Records:

________________________

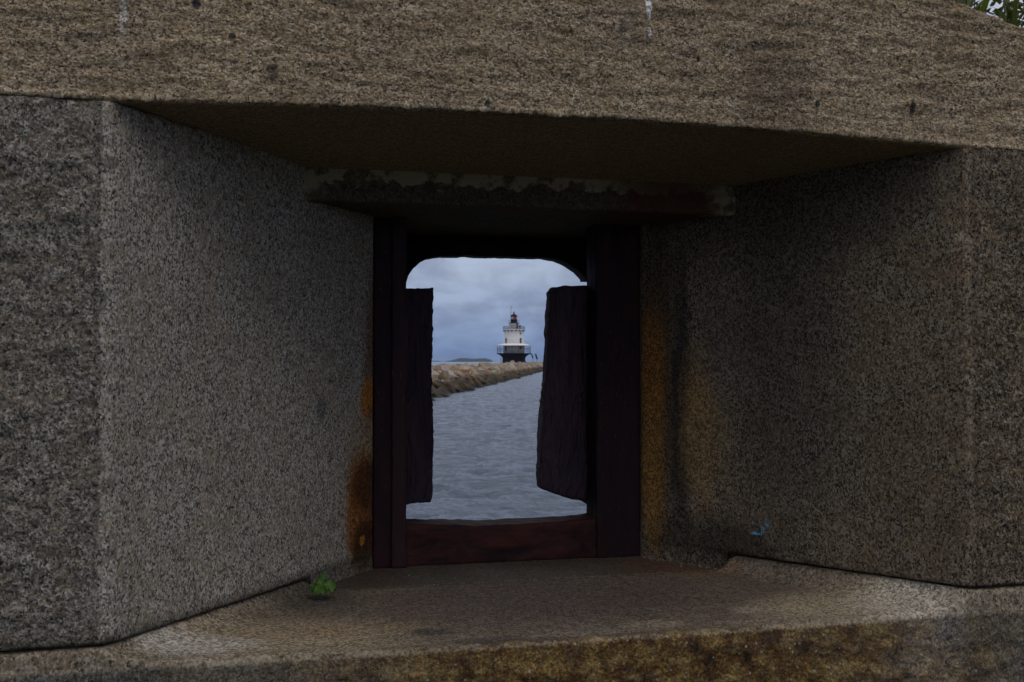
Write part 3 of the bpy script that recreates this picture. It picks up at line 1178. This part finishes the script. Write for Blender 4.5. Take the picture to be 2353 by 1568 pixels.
# ------------------------------------------------------------------ lighthouse
LHX, LHY = .55, 300.0
M_white = plain('white_painted_brick', (.88, .87, .86), .6, 0, .06, 1.5)
M_grey = plain('weathered_brick', (.60, .54, .54), .75, 0, .15, 2.0)
M_black = plain('black_painted_iron', (.009, .010, .014), .7, 0, .3, 2.0)
M_black.node_tree.nodes['Principled BSDF'].inputs['Specular IOR Level'].default_value = .15
M_glass, g, b = new_mat('lantern_glass')
b.inputs['Base Color'].default_value = (.62, .66, .70, 1)
b.inputs['Roughness'].default_value = .1
M_red, g, b = new_mat('red_lens')
b.inputs['Base Color'].default_value = (.38, .03, .04, 1)
b.inputs['Roughness'].default_value = .25
M_pane, g, b = new_mat('dark_pane')
b.inputs['Base Color'].default_value = (.03, .035, .045, 1)
b.inputs['Roughness'].default_value = .15
M_door = plain('dark_door', (.05, .05, .06), .6)

ZB = 0.0
lh = empty('lighthouse', (LHX, LHY, 0))
tag(lh, 'white round lighthouse on a black flared base at the end of the breakwater', 'lighthouse')


def zpx(y): return CAMZ + (1380 - y) * .01282


bm = bmesh.new()
add_lathe(bm, [(3.35, -.8), (3.32, zpx(1400)), (3.28, zpx(1310)), (3.42, zpx(1285)), (3.72, zpx(1258)), (4.2, zpx(1232)), (4.75, zpx(1216)), (4.92, zpx(1212)), (4.92, zpx(1196)), (4.8, zpx(1195))], 56)
bm_obj('caisson', bm, M_black, lh, True)
bm = bmesh.new()
add_lathe(bm, [(3.06, zpx(1196)), (3.03, zpx(1020))], 48)
ws = bm_obj('lower_wall', bm, M_grey, lh, True)
bm = bmesh.new()
add_lathe(bm, [(4.90, zpx(1030)), (4.93, zpx(1022)), (4.6, zpx(1012)), (3.6, zpx(992)), (2.88, zpx(980)), (2.85, zpx(978))], 48)
bm_obj('canopy', bm, M_white, lh, True)
bm = bmesh.new()
add_lathe(bm, [(2.88, zpx(990)), (2.80, zpx(850)), (2.78, zpx(715)), (2.95, zpx(700)), (3.0, zpx(690))], 48)
tower = bm_obj('tower', bm, M_white, lh, True)


def on_wall(px, r): return math.asin(max(-1, min(1, (px - 885) * .01282 / r)))


def window(px, y0, y1, r, w, parent, name='window', round_=False):
    a = on_wall(px, r)
    zc = (zpx(y0) + zpx(y1)) / 2
    h = abs(zpx(y0) - zpx(y1))
    rot = Matrix.Rotation(a, 4, 'Z')
    bm = bmesh.new()
    for sx in (-1, 1): add_box(bm, rot @ Vector((sx * w * .5, -(r + .02), zc)), (.09, .16, h + .12), rot)
    for sz in (-1, 1): add_box(bm, rot @ Vector((0, -(r + .025), zc + sz * h * .5)), (w - .09, .18, .10), rot)
    f = bm_obj(name, bm, M_grey if parent is ws else M_door, parent)
    bm = bmesh.new()
    add_box(bm, rot @ Vector((0, -(r + .0), zc)), (w - .09, .10, h - .1), rot)
    return f


def window_full(px, y0, y1, r, w):
    a = on_wall(px, r)
    zc = (zpx(y0) + zpx(y1)) / 2
    h = abs(zpx(y0) - zpx(y1))
    rot = Matrix.Rotation(a, 4, 'Z')
    bm = bmesh.new()
    for sx in (-1, 1): add_box(bm, rot @ Vector((sx * (w * .5 + .03), -(r + .01), zc)), (.06, .16, h + .12), rot)
    add_box(bm, rot @ Vector((0, -(r + .01), zc + h * .5 + .03)), (w, .16, .06), rot)
    add_box(bm, rot @ Vector((0, -(r + .03), zc - h * .5 - .04)), (w + .2, .24, .08), rot)
    add_box(bm, rot @ Vector((0, -(r + .03), zc)), (w, .05, .05), rot)
    f = bm_obj('window', bm, M_door, lh)
    bm = bmesh.new()
    add_box(bm, rot @ Vector((0, -(r - .01), zc)), (w, .10, h), rot)
    bm_obj('pane', bm, M_pane, f)


window_full(711, 864, 966, 2.84, .42)
window_full(1034, 864, 966, 2.84, .42)
window_full(707, 1045, 1138, 3.05, .44)
window_full(1032, 1045, 1105, 3.05, .50)
window_full(1030, 738, 768, 2.80, .28)
# deck rail and canopy posts
for k in range(16):
    a = 2 * math.pi * (k + .3) / 16
    bm = bmesh.new()
    add_tube(bm, (4.80 * math.sin(a), 4.80 * math.cos(a), zpx(1197)), (4.80 * math.sin(a), 4.80 * math.cos(a), zpx(1024)), .055, seg=6)
    bm_obj('post', bm, M_black, lh)


def rail_ring(R_, z, r, name='rail', seg=48):
    bm = bmesh.new()
    rows = []
    for k in range(seg):
        a = 2 * math.pi * k / seg
        rows.append([bm.verts.new(((R_ + r * math.cos(t)) * math.sin(a), (R_ + r * math.cos(t)) * math.cos(a), z + r * math.sin(t))) for t in (0, 1.57, 3.14, 4.71)])
    for k in range(seg):
        p_, q_ = rows[k], rows[(k + 1) % seg]
        for j in range(4): bm.faces.new((p_[j], p_[(j + 1) % 4], q_[(j + 1) % 4], q_[j]))
    bm_obj(name, bm, M_black, lh)


for z, r in ((zpx(1118), .03), (zpx(1150), .03), (zpx(1088), .035)): rail_ring(4.8, z, r)
# upper gallery, its brackets and rail
bm = bmesh.new()
add_lathe(bm, [(2.9, zpx(682)), (3.16, zpx(680)), (3.16, zpx(668)), (3.1, zpx(667))], 48)
bm_obj('gallery', bm, M_white, lh)
for k in range(16):
    a = 2 * math.pi * (k + .5) / 16
    bm = bmesh.new()
    rot = Matrix.Rotation(a, 4, 'Z')
    add_box(bm, rot @ Vector((0, -2.98, zpx(686))), (.42, .34, .44), rot)
    add_box(bm, rot @ Vector((0, -2.88, zpx(706))), (.16, .16, .20), rot)
    bm_obj('bracket', bm, M_black, lh)
for z in (zpx(595), zpx(622), zpx(645)): rail_ring(3.1, z, .032)
for k in range(24):
    a0 = 2 * math.pi * k / 24
    bm = bmesh.new()
    add_tube(bm, (3.1 * math.sin(a0), 3.1 * math.cos(a0), zpx(667)), (3.1 * math.sin(a0), 3.1 * math.cos(a0), zpx(594)), .03, seg=5)
    bm_obj('baluster', bm, M_black, lh)
# watch room
bm = bmesh.new()
add_lathe(bm, [(1.45, zpx(667)), (1.42, zpx(530)), (1.5, zpx(524))], 32)
bm_obj('watch_room', bm, plain('pale_grey_paint', (.52, .50, .50), .6, 0, .1), lh, True)
bm = bmesh.new()
a = on_wall(958, 1.46)
rot = Matrix.Rotation(a, 4, 'Z')
add_box(bm, rot @ Vector((0, -1.44, zpx(592))), (.52, .14, 1.75), rot)
bm_obj('door', bm, M_door, lh)
bm = bmesh.new()
add_tube(bm, (1.72, -1.9, zpx(667)), (1.72, -1.9, zpx(560)), .08)
bmesh.ops.create_icosphere(bm, subdivisions=2, radius=.30, matrix=Matrix.Translation((1.72, -1.9, zpx(600))))
bm_obj('fog_horn', bm, M_black, lh, True)
# lantern
bm = bmesh.new()
add_lathe(bm, [(1.50, zpx(526)), (1.60, zpx(522)), (1.60, zpx(515)), (.98, zpx(514)), (.95, zpx(445)), (.98, zpx(441))], 32)
bm_obj('lantern_base', bm, M_black, lh)
rail_ring(1.56, zpx(462), .02, seg=24)
for k in range(10):
    a0 = 2 * math.pi * (k + .4) / 10
    bm = bmesh.new()
    add_tube(bm, (1.56 * math.sin(a0), 1.56 * math.cos(a0), zpx(517)), (1.56 * math.sin(a0), 1.56 * math.cos(a0), zpx(460)), .018, seg=5)
    bm_obj('baluster', bm, M_black, lh)
bm = bmesh.new()
add_lathe(bm, [(.84, zpx(446)), (.84, zpx(370))], 24)
gl = bm_obj('lantern_glass', bm, M_glass, lh, True)
bm = bmesh.new()
for k in range(24):       # red sector over the right of the glass
    aa = math.radians(-10 + k * 3.2)
    ab = math.radians(-10 + (k + 1) * 3.2)
    q = [bm.verts.new((.87 * math.sin(t), -.87 * math.cos(t), z)) for t, z in ((aa, zpx(441)), (ab, zpx(441)), (ab, zpx(374)), (aa, zpx(374)))]
    bm.faces.new(q)
bm_obj('red_sector', bm, M_red, gl)
bm = bmesh.new()
for k in range(8):
    aa = math.radians(22.5 + 45 * k)
    add_tube(bm, (.90 * math.sin(aa), -.90 * math.cos(aa), zpx(443)), (.90 * math.sin(aa), -.90 * math.cos(aa), zpx(370)), .03, seg=5)
bm_obj('glazing_bars', bm, M_black, lh)
bm = bmesh.new()
add_lathe(bm, [(.95, zpx(374)), (1.06, zpx(372)), (1.02, zpx(362)), (.62, zpx(335)), (.34, zpx(318)), (.15, zpx(305)), (.13, zpx(296)), (.20, zpx(288)), (.20, zpx(276)), (.06, zpx(264)), (.03, zpx(252))], 24)
bm_obj('lantern_roof', bm, M_black, lh, True)
bm = bmesh.new()
mx = (818 - 885) * .01282
add_tube(bm, (mx, -1.35, zpx(520)), (mx, -1.35, zpx(168)), .07, .055, 6)
bm_obj('mast', bm, M_black, lh)
bm = bmesh.new()
add_box(bm, (mx + .08, -1.35, zpx(172)), (.26, .16, .42))
add_tube(bm, (mx - .05, -1.35, zpx(160)), (mx + .36, -1.35, zpx(148)), .05, .05, 6)
bm_obj('wind_gauge', bm, plain('faded_red', (.42, .25, .25), .6), lh)
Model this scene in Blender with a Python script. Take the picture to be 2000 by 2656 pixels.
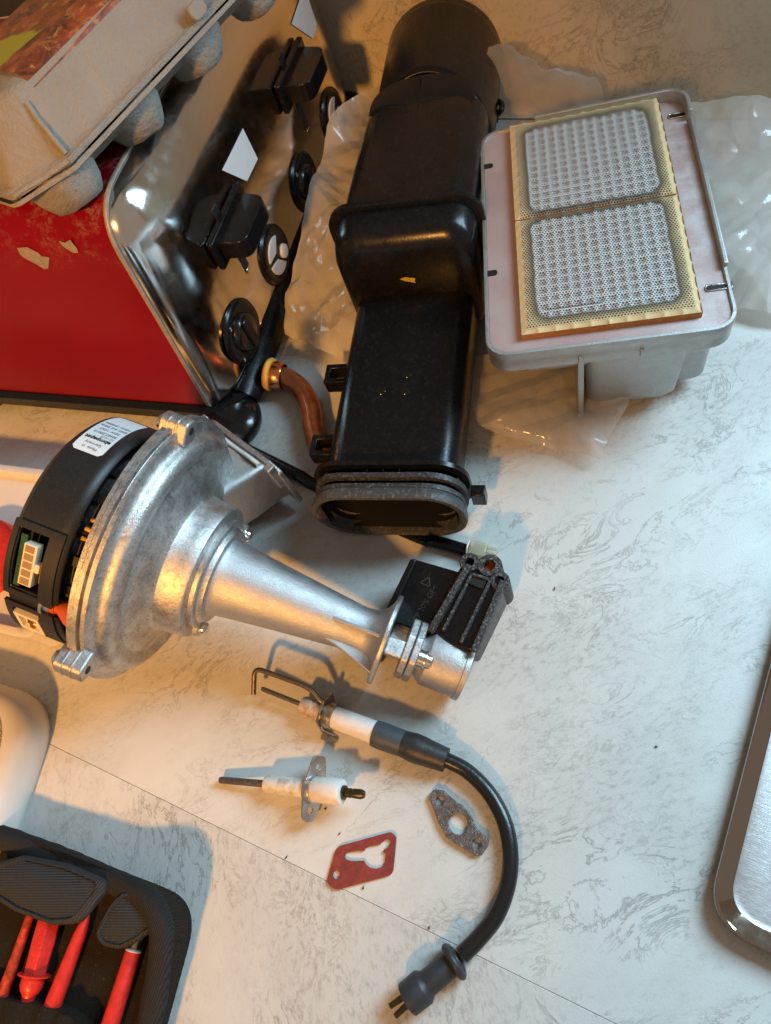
import bpy, bmesh, math, random
from mathutils import Vector, Matrix, noise
random.seed(7)
for o in list(bpy.data.objects): bpy.data.objects.remove(o)
SC = bpy.context.scene; COL = SC.collection
R = math.radians; PI = math.pi

# ------------------------------------------------------------------ camera
F_PX, CX, CY, CAM_H = 1800.0, 1000.0, 1328.0, 0.48
_n = Vector((500.0, 912.0, F_PX)).normalized(); AZ = -_n
_a = Vector((1050.0, -3648.0, F_PX)); AY = (_a - _a.dot(_n) * _n).normalized(); AX = AY.cross(AZ)
CAMP = Vector((0, 0, CAM_H))
cam = bpy.data.cameras.new('camera'); camo = bpy.data.objects.new('camera', cam); COL.objects.link(camo)
cam.sensor_fit = 'HORIZONTAL'; cam.sensor_width = 36; cam.lens = 36 * F_PX / 2000
cam.clip_start = 0.01; cam.clip_end = 50
_r = Vector((AX[0], AY[0], AZ[0])); _u = -Vector((AX[1], AY[1], AZ[1])); _b = -Vector((AX[2], AY[2], AZ[2]))
camo.matrix_world = Matrix(((_r.x, _u.x, _b.x, 0), (_r.y, _u.y, _b.y, 0), (_r.z, _u.z, _b.z, CAM_H), (0, 0, 0, 1)))
cam.dof.use_dof = True; cam.dof.focus_distance = 0.47; cam.dof.aperture_fstop = 24
SC.camera = camo

def ray(px, py):
    q = Vector((px - CX, py - CY, F_PX)); return Vector((q.dot(AX), q.dot(AY), q.dot(AZ)))
def at(px, py, z=0.0):
    q = ray(px, py); return CAMP + q * ((z - CAM_H) / q.z)
def atx(px, py, x):
    q = ray(px, py); return CAMP + q * (x / q.x)
def aty(px, py, y):
    q = ray(px, py); return CAMP + q * (y / q.y)

# ------------------------------------------------------------------ light
W = bpy.data.worlds.new('World'); SC.world = W; W.use_nodes = True
W.node_tree.nodes['Background'].inputs[0].default_value = (0.70, 0.55, 0.43, 1)
W.node_tree.nodes['Background'].inputs[1].default_value = 0.36
def aim(o, target):
    o.rotation_euler = (Vector(target) - o.location).to_track_quat('-Z', 'Y').to_euler()
# the window in the back wall, up and to the right of the table
L = bpy.data.lights.new('window_daylight', 'AREA'); L.shape = 'RECTANGLE'; L.size = 0.50; L.size_y = 0.56
L.energy = 20; L.color = (0.53, 0.82, 1.0)
wa, wb = at(905, 292), at(2000, 288); wd = (wb - wa).normalized(); wn = Vector((wd.y, -wd.x, 0))   # foot of the back wall, its direction, its normal into the room
lo = bpy.data.objects.new('window_daylight', L); COL.objects.link(lo); lo.location = wa + wd * 0.86 + wn * .03 + Vector((0, 0, .64)); aim(lo, lo.location + wn + Vector((0, 0, -.12)))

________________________

■ **WHAT NEEDS TO BE DONE**: Gather up, from the records above, each line where the word "Take" appears.

■ **TASK SOLUTION**:
Write part 3 of the bpy script that recreates this picture. It picks up at line 1178. This part finishes the script. Write for Blender 4.5. Take the picture to be 2353 by 1568 pixels.
Model this scene in Blender with a Python script. Take the picture to be 2000 by 2656 pixels.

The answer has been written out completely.